## Problem
Write out, precisely and in full, each line of the material.

==========

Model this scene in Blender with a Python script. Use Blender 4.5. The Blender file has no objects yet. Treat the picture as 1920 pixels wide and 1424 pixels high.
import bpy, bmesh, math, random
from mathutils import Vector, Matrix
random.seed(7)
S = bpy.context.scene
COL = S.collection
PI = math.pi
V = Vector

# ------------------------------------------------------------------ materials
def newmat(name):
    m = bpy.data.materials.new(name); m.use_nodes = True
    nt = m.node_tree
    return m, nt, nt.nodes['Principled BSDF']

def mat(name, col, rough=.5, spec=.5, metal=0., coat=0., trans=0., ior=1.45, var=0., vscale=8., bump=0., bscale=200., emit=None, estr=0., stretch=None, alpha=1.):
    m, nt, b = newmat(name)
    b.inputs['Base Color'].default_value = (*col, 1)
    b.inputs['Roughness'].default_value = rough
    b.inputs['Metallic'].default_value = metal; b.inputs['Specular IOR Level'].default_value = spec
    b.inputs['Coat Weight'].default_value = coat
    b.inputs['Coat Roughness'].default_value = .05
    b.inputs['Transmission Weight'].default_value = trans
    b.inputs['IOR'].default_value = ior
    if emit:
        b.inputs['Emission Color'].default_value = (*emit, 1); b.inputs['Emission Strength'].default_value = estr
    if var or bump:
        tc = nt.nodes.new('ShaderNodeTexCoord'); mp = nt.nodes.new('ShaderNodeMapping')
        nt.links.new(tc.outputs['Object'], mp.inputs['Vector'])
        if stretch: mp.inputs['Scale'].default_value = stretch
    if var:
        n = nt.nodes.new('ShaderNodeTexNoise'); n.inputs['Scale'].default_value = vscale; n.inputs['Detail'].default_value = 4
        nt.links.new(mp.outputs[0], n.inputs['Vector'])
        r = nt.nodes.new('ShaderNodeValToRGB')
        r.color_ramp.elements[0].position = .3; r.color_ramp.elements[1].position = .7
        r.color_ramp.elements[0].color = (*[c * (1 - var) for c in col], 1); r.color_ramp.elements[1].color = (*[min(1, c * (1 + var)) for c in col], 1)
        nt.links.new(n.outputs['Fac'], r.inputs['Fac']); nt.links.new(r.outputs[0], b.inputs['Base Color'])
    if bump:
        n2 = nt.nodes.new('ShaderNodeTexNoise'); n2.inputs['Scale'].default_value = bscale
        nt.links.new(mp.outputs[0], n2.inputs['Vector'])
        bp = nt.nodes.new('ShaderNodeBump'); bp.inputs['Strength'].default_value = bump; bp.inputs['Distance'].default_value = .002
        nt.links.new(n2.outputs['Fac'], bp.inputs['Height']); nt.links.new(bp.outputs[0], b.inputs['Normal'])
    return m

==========

## Complete output
Model this scene in Blender with a Python script. Use Blender 4.5. The Blender file has no objects yet. Treat the picture as 1920 pixels wide and 1424 pixels high.
import bpy, bmesh, math, random
from mathutils import Vector, Matrix
random.seed(7)
S = bpy.context.scene
COL = S.collection
PI = math.pi
V = Vector

# ------------------------------------------------------------------ materials
def newmat(name):
    m = bpy.data.materials.new(name); m.use_nodes = True
    nt = m.node_tree
    return m, nt, nt.nodes['Principled BSDF']

def mat(name, col, rough=.5, spec=.5, metal=0., coat=0., trans=0., ior=1.45, var=0., vscale=8., bump=0., bscale=200., emit=None, estr=0., stretch=None, alpha=1.):
    m, nt, b = newmat(name)
    b.inputs['Base Color'].default_value = (*col, 1)
    b.inputs['Roughness'].default_value = rough
    b.inputs['Metallic'].default_value = metal; b.inputs['Specular IOR Level'].default_value = spec
    b.inputs['Coat Weight'].default_value = coat
    b.inputs['Coat Roughness'].default_value = .05
    b.inputs['Transmission Weight'].default_value = trans
    b.inputs['IOR'].default_value = ior
    if emit:
        b.inputs['Emission Color'].default_value = (*emit, 1); b.inputs['Emission Strength'].default_value = estr
    if var or bump:
        tc = nt.nodes.new('ShaderNodeTexCoord'); mp = nt.nodes.new('ShaderNodeMapping')
        nt.links.new(tc.outputs['Object'], mp.inputs['Vector'])
        if stretch: mp.inputs['Scale'].default_value = stretch
    if var:
        n = nt.nodes.new('ShaderNodeTexNoise'); n.inputs['Scale'].default_value = vscale; n.inputs['Detail'].default_value = 4
        nt.links.new(mp.outputs[0], n.inputs['Vector'])
        r = nt.nodes.new('ShaderNodeValToRGB')
        r.color_ramp.elements[0].position = .3; r.color_ramp.elements[1].position = .7
        r.color_ramp.elements[0].color = (*[c * (1 - var) for c in col], 1); r.color_ramp.elements[1].color = (*[min(1, c * (1 + var)) for c in col], 1)
        nt.links.new(n.outputs['Fac'], r.inputs['Fac']); nt.links.new(r.outputs[0], b.inputs['Base Color'])
    if bump:
        n2 = nt.nodes.new('ShaderNodeTexNoise'); n2.inputs['Scale'].default_value = bscale
        nt.links.new(mp.outputs[0], n2.inputs['Vector'])
        bp = nt.nodes.new('ShaderNodeBump'); bp.inputs['Strength'].default_value = bump; bp.inputs['Distance'].default_value = .002
        nt.links.new(n2.outputs['Fac'], bp.inputs['Height']); nt.links.new(bp.outputs[0], b.inputs['Normal'])
    return m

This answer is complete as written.